第十七帖 絵合 えあわせ 光源氏 三一歳 主な登場人物 梅壺女御(秋好中宮)
会ひがたきいつもの姫(みこ)とおもひてき さらにはるかになりゆくものを
光源氏の後見のもと、六条御息所の娘斎宮は梅壺女御(うめつぼのにょご)として冷泉帝に入内した。すでに寵愛を受けている弘徽殿女御(こきでんのにょご)が後宮に侍していたが、冷泉帝は絵画が得意な梅壺女御に興味をもち、寵愛は二分するようになっていった。弘徽殿女御の父権中納言(のちの内大臣)は 優れた絵画を収集し始め、帝の気をひこうと躍起になる。 宮中では絵画の批評が流行し、帝の前で「絵合」が開催される。

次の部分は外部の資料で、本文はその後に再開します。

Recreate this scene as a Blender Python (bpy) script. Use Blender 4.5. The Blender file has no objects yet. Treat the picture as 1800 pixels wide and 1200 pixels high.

弘徽殿女御と梅壺女御が左右に分かれ、それぞれ持ち寄った絵画を競うがなかなか勝負はつかない。最後に一枚の絵が人々の心を深く打ち、左の梅壺方の勝利となった。その絵は、源氏が須磨に滞在していたころ、清澄な心境に達して描かれたも ので、他の追随を許さないすばらしい出来栄えだったのである。